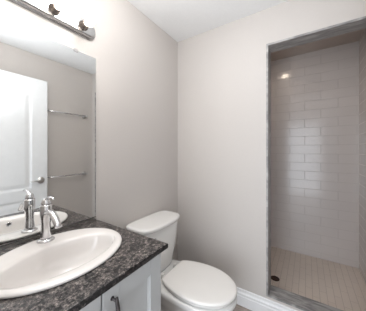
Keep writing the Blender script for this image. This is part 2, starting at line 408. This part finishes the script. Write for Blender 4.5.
o = obj('drain', bm, M_chrome, sink, smooth=True); o['label'] = 'round chrome drain'
# overflow ring on the front inner slope
bm = bmesh.new(); tor = []
for i in range(24):
    a = 2 * pi * i / 24
    tor.append([(SCX + 0.005 + (0.0115 + 0.0035 * cos(q)) * cos(a), 0.0035 * sin(q) , (0.0115 + 0.0035 * cos(q)) * sin(a)) for q in [2 * pi * j / 8 for j in range(8)]])
loft(bm, tor + [tor[0]], False, False)
disc = [bm.verts.new((SCX + 0.005 + 0.011 * cos(2 * pi * i / 24), -0.001, 0.011 * sin(2 * pi * i / 24))) for i in range(24)]
f = bm.faces.new(disc); f.material_index = 1
rotm = Matrix.Rotation(R(14), 4, 'X')
for v in bm.verts: v.co = rotm @ v.co + Vector((0, ICY - 0.1155, CZ - 0.019))
o = obj('overflow_ring', bm, [M_chrome, M_gap], sink, smooth=True); o['label'] = 'small chrome overflow ring'

# faucet
FX, FY, FZ = 0.396, -0.103, CZ + 0.0145
fa = thing('faucet', 'tall chrome single-lever faucet at the back of the oval sink', 'faucet', (FX, FY, FZ))
obj('base', lathe(bmesh.new(), (FX, FY, FZ - 0.003), [(0, 0), (0.034, 0), (0.035, 0.004), (0.034, 0.007), (0.027, 0.011), (0.024, 0.013), (0, 0.013)], seg=40), M_chrome, fa, smooth=True)
obj('body', lathe(bmesh.new(), (FX, FY, FZ), [(0, 0.008), (0.0245, 0.008), (0.0225, 0.02), (0.0195, 0.05), (0.0185, 0.075), (0.0205, 0.10), (0.0235, 0.12), (0.0245, 0.158), (0.0235, 0.166), (0, 0.167)], seg=40), M_chrome, fa, smooth=True)
sp = []; spr = []
for k in range(11):
    u = k / 10
    sp.append((FX, FY - 0.008 - 0.118 * u, FZ + 0.128 + 0.020 * sin(pi * min(u * 1.15, 1) * 0.8) - 0.052 * u * u)); spr.append(0.0175 - 0.004 * u)
obj('spout', tube(bmesh.new(), sp, spr, 18, 0.75), M_chrome, fa, smooth=True)
bm = lathe(bmesh.new(), (FX, FY, FZ + 0.167), [(0, 0), (0.0195, 0), (0.020, 0.010), (0.0165, 0.022), (0.009, 0.029), (0, 0.031)])
lv = [(FX, FY - 0.002, FZ + 0.186), (FX, FY - 0.018, FZ + 0.199), (FX, FY - 0.040, FZ + 0.207), (FX, FY - 0.064, FZ + 0.207), (FX, FY - 0.078, FZ + 0.202)]
tube(bm, lv, [0.010, 0.008, 0.0065, 0.006, 0.005], 12, 0.7)
obj('lever', bm, M_chrome, fa, smooth=True)

# ------------------------------------------------------------------ mirror
mi = obj('mirror', B(-0.0 + 0.04, 0.709, -0.006, -0.0005, CZ + 0.016, 1.897), [M_mirror, M_edge])
for p in mi.data.polygons: p.material_index = 0 if abs(p.normal.y) > 0.5 else 1
tag(mi, 'large frameless rectangular mirror on the wall above the countertop', 'mirror')
o = obj('channel', B(0.04, 0.709, -0.009, -0.0005, CZ + 0.0005, CZ + 0.0125), M_nickel, mi); o['label'] = 'thin metal channel under the mirror'
o = obj('dark_seam', B(0.04, 0.709, -0.0095, -0.0005, CZ + 0.0126, CZ + 0.0158), M_gap, mi); o['label'] = 'dark line along the mirror bottom'  # near-black strip for the dark gap under the mirror
for x in (0.165, 0.585):
    o = obj('clip', B(x - 0.012, x + 0.012, -0.0085, -0.0062, 1.887, 1.903), M_nickel, mi); o['label'] = 'small metal mirror clip'

# ------------------------------------------------------------------ vanity light bar
LX0, LX1, LZ = 0.075, 0.705, 2.045
vl = thing('vanity_light', 'brushed nickel vanity light bar with round bulbs above the mirror', 'light fixture', ((LX0 + LX1) / 2, 0, LZ))
def lightbar():
    # D-ended plate with a stepped lip
    def ring(ins, y):
        r = 0.052 - ins; out = []
        for k in range(13):
            a = -pi / 2 + pi * k / 12; out.append((LX1 - 0.052 + (r) * cos(a), y, LZ + r * sin(a)))
        for k in range(13):
            a = pi / 2 + pi * k / 12; out.append((LX0 + 0.052 + (r) * cos(a), y, LZ + r * sin(a)))
        return out
    bm = bmesh.new()
    loft(bm, [ring(0, -0.0005), ring(0, -0.012), ring(0.005, -0.016), ring(0.008, -0.016), ring(0.011, -0.026), ring(0.015, -0.032), ring(0.020, -0.032)])
    return bm
obj('backplate', lightbar(), M_plate, vl, bevel=0.0008, seg=1)
for i in range(4):
    x = 0.155 + 0.1533 * i; LZc = LZ
    s = obj('socket', lathe(bmesh.new(), (x, -0.032, LZc), [(0, 0), (0.026, 0), (0.026, 0.004), (0.021, 0.008), (0.021, 0.034), (0.018, 0.037), (0, 0.037)], '-y'), M_cup, vl, smooth=True)
    pr = [(0.013, 0)] + [(0.036 * sin(pi * (1 - q)) if True else 0, 0.044 - 0.036 * cos(pi * (1 - q)) * -1) for q in []]
    gl = [(0, 0.030), (0.011, 0.031), (0.012, 0.038)]
    for k in range(2, 15):
        a = pi * k / 14; gl.append((0.026 * sin(a), 0.063 - 0.026 * cos(a)))
    obj('bulb', lathe(bmesh.new(), (x, -0.032, LZc), gl, '-y'), M_bulb, vl, smooth=True)

area('vanity_light_glow', ((LX0 + LX1) / 2, -0.118, LZ), (R(45), 0, R(180)), 0.5, 0.07, 5, (1.0, 0.96, 0.91))  # added area light, throws the bulbs' light into the room only

# ------------------------------------------------------------------ toilet
TX = 1.145
to = thing('toilet', 'white two-piece toilet with closed lid between vanity and far wall', 'toilet', (TX, -0.40, 0))
def egg(z, w, yb, yc, yf, p=2.0, pb=2.6, N=64):
    """yb back, yc widest, yf front (all positive distances from wall)"""
    r = []
    for k in range(N):
        t = 2 * pi * k / N; c, s = cos(t), sin(t)
        if s >= 0: x = w * math.copysign(abs(c) ** (2 / p), c); y = yc + (yf - yc) * abs(s) ** (2 / p)
        else: x = w * math.copysign(abs(c) ** (2 / pb), c); y = yc - (yc - yb) * abs(s) ** (2 / pb)
        r.append((TX + x, -y, z))
    return r
bm = loft(bmesh.new(), [egg(0, 0.105, 0.12, 0.36, 0.60), egg(0.015, 0.110, 0.115, 0.36, 0.605), egg(0.05, 0.104, 0.12, 0.36, 0.595), egg(0.13, 0.098, 0.12, 0.37, 0.575), egg(0.20, 0.112, 0.10, 0.39, 0.60),
    egg(0.26, 0.146, 0.08, 0.43, 0.68), egg(0.31, 0.172, 0.06, 0.47, 0.735), egg(0.35, 0.184, 0.04, 0.48, 0.758), egg(0.362, 0.191, 0.035, 0.49, 0.768), egg(0.382, 0.192, 0.035, 0.49, 0.770), egg(0.390, 0.187, 0.04, 0.49, 0.765), egg(0.392, 0.170, 0.06, 0.48, 0.74)])
bowl = obj('bowl', bm, M_porc, to, smooth=True)
# tank
def trap(z, w, yb, yf, bow=0.028, p=5, N=64):
    r = []
    for k in range(N):
        t = 2 * pi * k / N; c, s = cos(t), sin(t)
        u = math.copysign(abs(c) ** (2 / p), c); v = math.copysign(abs(s) ** (2 / p), s)
        y = (yb + yf) / 2 + v * (yf - yb) / 2
        if v > 0: y += bow * v * (1 - u * u) - 0.0 * abs(u)
        r.append((TX + u * w, -y, z))
    return r
bm = loft(bmesh.new(), [trap(0.388, 0.13, 0.035, 0.175), trap(0.392, 0.155, 0.025, 0.185), trap(0.41, 0.168, 0.02, 0.19), trap(0.55, 0.192, 0.018, 0.205), trap(0.731, 0.216, 0.015, 0.216), trap(0.736, 0.214, 0.016, 0.214)])
obj('tank', bm, M_porc, to, smooth=True)
bm = loft(bmesh.new(), [trap(0.734, 0.220, 0.010, 0.220), trap(0.738, 0.227, 0.006, 0.227), trap(0.757, 0.230, 0.004, 0.230), trap(0.763, 0.228, 0.006, 0.228), trap(0.767, 0.221, 0.012, 0.220), trap(0.768, 0.20, 0.03, 0.20)])
obj('tank_lid', bm, M_porc, to, smooth=True)
# seat ring and lid
def lidshape(z, w, yclip, yb, yc, yf):
    # round front, tapering to a straight back edge
    out = egg(z, w, yb, yc, yf, 2.05, 2.0, 96)
    return [(x, min(y, -yclip), zz) for x, y, zz in out]
def seatring(z, d): return lidshape(z, 0.180 - d, 0.300 + d, 0.215 + d, 0.515, 0.757 - d)
bm = loft(bmesh.new(), [seatring(0.396, 0.006), seatring(0.398, 0.001), seatring(0.404, 0), seatring(0.410, 0.001), seatring(0.412, 0.006)])
obj('seat', bm, M_seat, to, smooth=True)
def lidring(z, d): return lidshape(z, 0.190 - d, 0.288 + d, 0.205 + d, 0.52, 0.769 - d)
bm = loft(bmesh.new(), [lidring(0.417, 0.006), lidring(0.419, 0.001), lidring(0.424, 0.0), lidring(0.431, 0.002), lidring(0.4345, 0.007), lidring(0.436, 0.018), lidring(0.4375, 0.05), lidring(0.4385, 0.10)])
obj('seat_lid', bm, M_seat, to, smooth=True)
for s in (-1, 1):
    bm = lathe(bmesh.new(), (TX + s * 0.075, -0.262, 0.391), [(0, 0), (0.016, 0), (0.016, 0.024), (0.013, 0.033), (0.006, 0.036), (0, 0.036)])
    obj('hinge', bm, M_seat, to, smooth=True)
bm = lathe(bmesh.new(), (TX - 0.175, -0.212, 0.690), [(0, 0), (0.014, 0), (0.014, 0.010), (0.008, 0.014), (0, 0.014)], '-y')
tube(bm, [(TX - 0.175, -0.228, 0.690), (TX - 0.15, -0.232, 0.687), (TX - 0.12, -0.232, 0.684)], [0.006, 0.006, 0.005], 10)
obj('flush_lever', bm, M_chrome, to, smooth=True)
for s in (-1, 1):
    obj('bolt_cap', lathe(bmesh.new(), (TX + s * 0.100, -0.30, 0.0), [(0, 0), (0.016, 0), (0.016, 0.025), (0.010, 0.036), (0, 0.038)]), M_porc, to, smooth=True)

# ------------------------------------------------------------------ shower bits
bm = lathe(bmesh.new(), (1.965, -0.880, ZS), [(0, 0), (0.038, 0), (0.038, 0.003), (0.033, 0.004), (0.031, 0.002), (0.010, 0.002), (0.008, 0.004), (0, 0.004)], seg=40)
tag(obj('floor_drain', bm, M_drain), 'round dark bronze drain in the shower floor beside the stone jamb', 'drain')
rl = thing('recessed_light', 'small warm recessed downlight in the shower ceiling', 'light fixture', (1.99, -0.86, H - 0.012))
def ringmesh(c, r0, r1, z0, z1):
    bm = bmesh.new(); N = 40
    pr = [(r0, z1), (r1 - 0.004, z1), (r1, z0), (r1, z0 + 0.003)]
    pr = [(r0, z1), (r1, z1), (r1, z0 + 0.002), (r1 - 0.003, z0), (r0 + 0.004, z0), (r0, z0 + 0.002)]
    rings = [[(c[0] + r * cos(2 * pi * k / N), c[1] + r * sin(2 * pi * k / N), z) for k in range(N)] for r, z in pr]
    loft(bm, rings + [rings[0]], False, False); return bm
obj('light_trim', ringmesh((1.99, -0.86), 0.045, 0.065, H - 0.020, H - 0.012), M_trim, rl)
obj('light_lens', lathe(bmesh.new(), (1.99, -0.86, H - 0.016), [(0, 0), (0.045, 0), (0.045, 0.003), (0, 0.003)]), M_pot, rl)
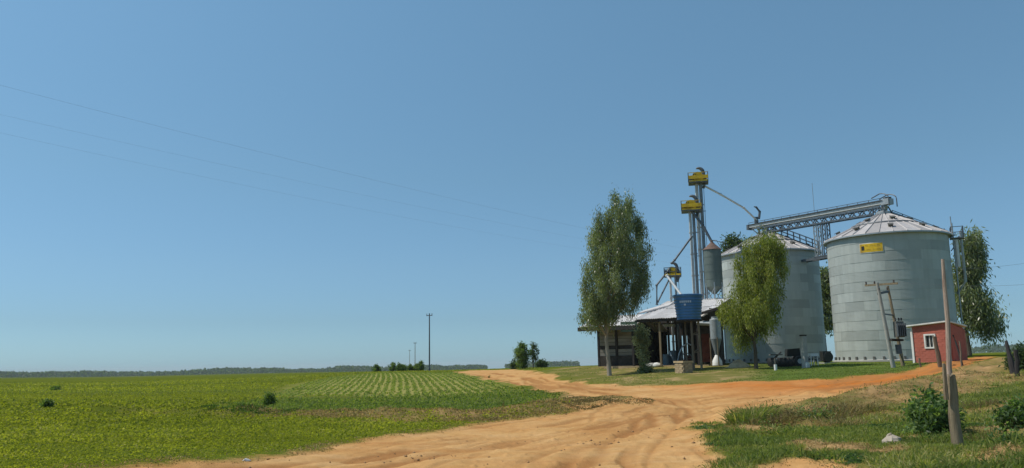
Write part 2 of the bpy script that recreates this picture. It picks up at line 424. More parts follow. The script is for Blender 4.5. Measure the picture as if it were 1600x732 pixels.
M['drygrass'] = foliage('dry_grass_blades', [(0, (0.075, 0.062, 0.026)), (0.4, (0.15, 0.115, 0.05)), (0.75, (0.24, 0.175, 0.085)), (1, (0.33, 0.26, 0.14))], 0.2, 0.8, 0.15, (1.1, 1.0, 0.7))
M['weed'] = foliage('brownish_weeds', [(0, (0.055, 0.045, 0.02)), (0.4, (0.11, 0.085, 0.04)), (0.7, (0.10, 0.11, 0.035)), (1, (0.24, 0.17, 0.10))], 0.2, 0.7, 0.2, (1.1, 1.0, 0.6))

def ground_material():
    b = NB('open_ground')
    P = b.pos()
    big = b.noise(0.05, 4, 0.55, P)
    mid = b.noise(0.6, 5, 0.6, P)
    fine = b.noise(5.0, 5, 0.65, P)
    grit = b.noise(28.0, 3, 0.7, P)
    # bare dirt
    tan = b.ramp(mid, [(0.25, (0.47, 0.245, 0.092)), (0.5, (0.555, 0.33, 0.135)), (0.75, (0.61, 0.385, 0.180))])
    tan = b.mix(b.rng(b.noise(0.7, 5, 0.65, b.mapv(P, (0.22, 1.6, 1.0))), 0.50, 0.66, 0, 0.6), tan, (0.60, 0.385, 0.19))
    tan = b.mix(b.rng(b.noise(0.9, 5, 0.65, b.mapv(P, (0.20, 1.5, 1.0))), 0.54, 0.68, 0, 0.65), tan, (0.43, 0.20, 0.075))
    tan = b.mix(b.rng(fine, 0.35, 0.75, 0, 0.45), tan, (0.48, 0.25, 0.095))
    tan = b.mix(b.rng(b.noise(0.22, 4, 0.6, P), 0.45, 0.68, 0, 0.55), tan, (0.49, 0.235, 0.082))
    org = b.ramp(mid, [(0.3, (0.43, 0.128, 0.024)), (0.7, (0.52, 0.175, 0.040))])
    dirt = b.mix(b.attr('orange'), tan, org)
    dirt = b.mix(b.math('MULTIPLY', b.attr('rut'), 0.9), dirt, (0.33, 0.155, 0.058))
    # grass of the field
    fld = b.ramp(big, [(0.3, (0.092, 0.118, 0.012)), (0.5, (0.122, 0.142, 0.010)), (0.72, (0.150, 0.158, 0.016))])
    fld = b.mix(b.rng(mid, 0.3, 0.75, 0, 0.5), fld, (0.092, 0.115, 0.016))
    band = b.noise(1.0, 4, 0.6, b.mapv(P, (0.012, 0.09, 0.1)))
    fld = b.mix(b.rng(band, 0.46, 0.62, 0, 0.55), fld, (0.072, 0.105, 0.026))
    fld = b.mix(b.math('MULTIPLY', b.attr('darkf'), 0.85), fld, b.ramp(mid, [(0.3, (0.070, 0.098, 0.026)), (0.7, (0.110, 0.130, 0.042))]))
    fld = b.mix(b.attr('crop'), fld, b.ramp(fine, [(0.3, (0.23, 0.225, 0.06)), (0.7, (0.31, 0.28, 0.10))]))
    lawn = b.ramp(mid, [(0.25, (0.090, 0.135, 0.028)), (0.55, (0.120, 0.172, 0.036)), (0.8, (0.165, 0.175, 0.06))])
    lawn = b.mix(b.rng(fine, 0.4, 0.8, 0, 0.4), lawn, (0.07, 0.11, 0.025))
    fld = b.mix(b.attr('lawn'), fld, lawn)
    yard = b.ramp(b.noise(0.35, 5, 0.62, P), [(0.32, (0.150, 0.150, 0.040)), (0.48, (0.185, 0.165, 0.052)), (0.58, (0.36, 0.25, 0.12)), (0.7, (0.44, 0.30, 0.16))])
    yard = b.mix(b.rng(fine, 0.4, 0.8, 0, 0.35), yard, (0.11, 0.12, 0.03))
    fld = b.mix(b.attr('yard'), fld, yard)
    dry = b.ramp(b.noise(0.8, 5, 0.65, P), [(0.28, (0.115, 0.115, 0.03)), (0.42, (0.20, 0.155, 0.062)), (0.55, (0.33, 0.205, 0.095)), (0.68, (0.44, 0.27, 0.13)), (0.8, (0.36, 0.21, 0.12))])
    fld = b.mix(b.attr('dry'), fld, dry)
    f = b.rng(b.math('ADD', b.attr('road'), b.math('MULTIPLY', b.math('SUBTRACT', fine, 0.5), 0.9)), -0.28, 0.28)
    col = b.mix(f, fld, dirt)
    col = b.mix(b.rng(grit, 0.3, 0.8, 0, 0.25), col, b.mix(1.0, col, (0.6, 0.56, 0.5), 'MULTIPLY'))
    h = b.math('ADD', b.math('MULTIPLY', fine, 0.7), b.math('MULTIPLY', grit, 0.3))
    nr = b.bump(h, 0.45, 0.10)
    return b.done(b.bsdf(col, 1.0, 0, 0.0, nr))
M['ground'] = ground_material()

# ------------------------------------------------------------------ object helpers
def link(name, me, parent=None, loc=None, rotz=0):
    o = bpy.data.objects.new(name, me)
    COL.objects.link(o)
    if parent is not None: o.parent = parent
    if loc is not None: o.location = loc
    o.rotation_euler[2] = rotz
    return o
def tag(o, label=None, cat=None, group=None, kind=None):
    if label: o['label'] = label
    if cat: o['category'] = cat
    if group: o['group'] = group
    if kind: o['kind'] = kind
    return o
def thing(name, label, cat, loc=(0, 0, 0), rotz=0, group=None):
    o = bpy.data.objects.new(name, None)
    o.empty_display_size = 0.3
    COL.objects.link(o)
    o.location = tuple(float(c) for c in loc); o.rotation_euler[2] = rotz
    return tag(o, label, cat, group)

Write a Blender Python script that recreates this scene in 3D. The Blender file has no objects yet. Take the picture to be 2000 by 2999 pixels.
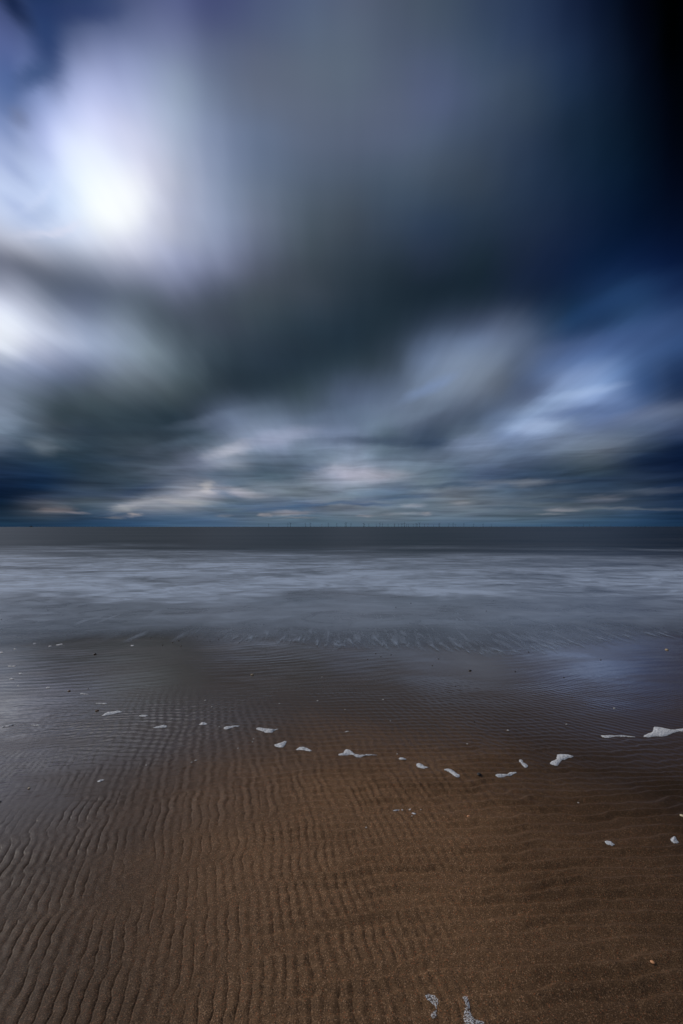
import bpy, bmesh, math, random
import numpy as np
from math import radians, sin, cos, atan2, pi

random.seed(7)
C = bpy.context.scene.collection
SC = bpy.context.scene

# ------------------------------------------------------------------ camera
H = 1.5                      # eye height, metres
F = 1333.0                   # 16 mm lens in photo pixels
PITCH = math.atan(43.0 / F)
cam_d = bpy.data.cameras.new("camera")
cam = bpy.data.objects.new("camera", cam_d)
C.objects.link(cam)
cam_d.sensor_fit = 'VERTICAL'
cam_d.sensor_height = 36.0
cam_d.lens = 16.0
cam_d.clip_start = 0.05
cam_d.clip_end = 120000.0
cam.location = (0, 0, H)
cam.rotation_euler = (radians(90) + PITCH, radians(0.03), 0)
SC.camera = cam

# ------------------------------------------------------------------ colour management
SC.view_settings.view_transform = 'Standard'
SC.view_settings.look = 'None'
SC.view_settings.exposure = 0.0
SC.view_settings.gamma = 1.0

SUN_AZ, SUN_EL = radians(-68.0), radians(36.0)   # azimuth from +Y towards +X

# ------------------------------------------------------------------ sun
sun_d = bpy.data.lights.new("sun", 'SUN')
sun = bpy.data.objects.new("sun", sun_d)
C.objects.link(sun)
sun_d.energy = 1.4
sun_d.angle = radians(22)
sun_d.color = (1.0, 0.93, 0.84)
sun.rotation_euler = (radians(90) - SUN_EL, 0, 0)
sun.rotation_euler = (-(radians(90) - SUN_EL), 0, -SUN_AZ)
# lamp shines along local -Z; tilt it so that -Z points from the bright cloud to the beach
from mathutils import Vector
_d = Vector((sin(SUN_AZ) * cos(SUN_EL), cos(SUN_AZ) * cos(SUN_EL), sin(SUN_EL)))
sun.rotation_euler = (-_d).to_track_quat('-Z', 'Y').to_euler()


# ------------------------------------------------------------------ helpers: pixels of the photo to directions / beach points
def pix_dir(px, py):
    x = (px - 1000.0) / F
    y = -(py - 1499.5) / F
    c, s = cos(PITCH), sin(PITCH)
    # camera looks along +Y tilted up by PITCH
    return np.array([x, c - y * s, s + y * c])


def az_el(px, py):
    d = pix_dir(px, py)
    return math.degrees(atan2(d[0], d[1])), math.degrees(atan2(d[2], math.hypot(d[0], d[1])))


def gpt(px, py, z=0.0):
    d = pix_dir(px, py)
    t = (z - H) / d[2]
    return d[0] * t, d[1] * t


def lin(c):
    out = []
    for v in c:
        v = v / 255.0
        out.append(v / 12.92 if v <= 0.04045 else ((v + 0.055) / 1.055) ** 2.4)
    return tuple(out)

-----

■ **Task statement**
Extract the lines from the line with "Write part 2" to the line with "(1.1, 1.0, 0.6))", inclusive, reproducing them exactly and leaving out every other line.

■ **Full output**
Write part 2 of the bpy script that recreates this picture. It picks up at line 424. More parts follow. The script is for Blender 4.5. Measure the picture as if it were 1600x732 pixels.
M['drygrass'] = foliage('dry_grass_blades', [(0, (0.075, 0.062, 0.026)), (0.4, (0.15, 0.115, 0.05)), (0.75, (0.24, 0.175, 0.085)), (1, (0.33, 0.26, 0.14))], 0.2, 0.8, 0.15, (1.1, 1.0, 0.7))
M['weed'] = foliage('brownish_weeds', [(0, (0.055, 0.045, 0.02)), (0.4, (0.11, 0.085, 0.04)), (0.7, (0.10, 0.11, 0.035)), (1, (0.24, 0.17, 0.10))], 0.2, 0.7, 0.2, (1.1, 1.0, 0.6))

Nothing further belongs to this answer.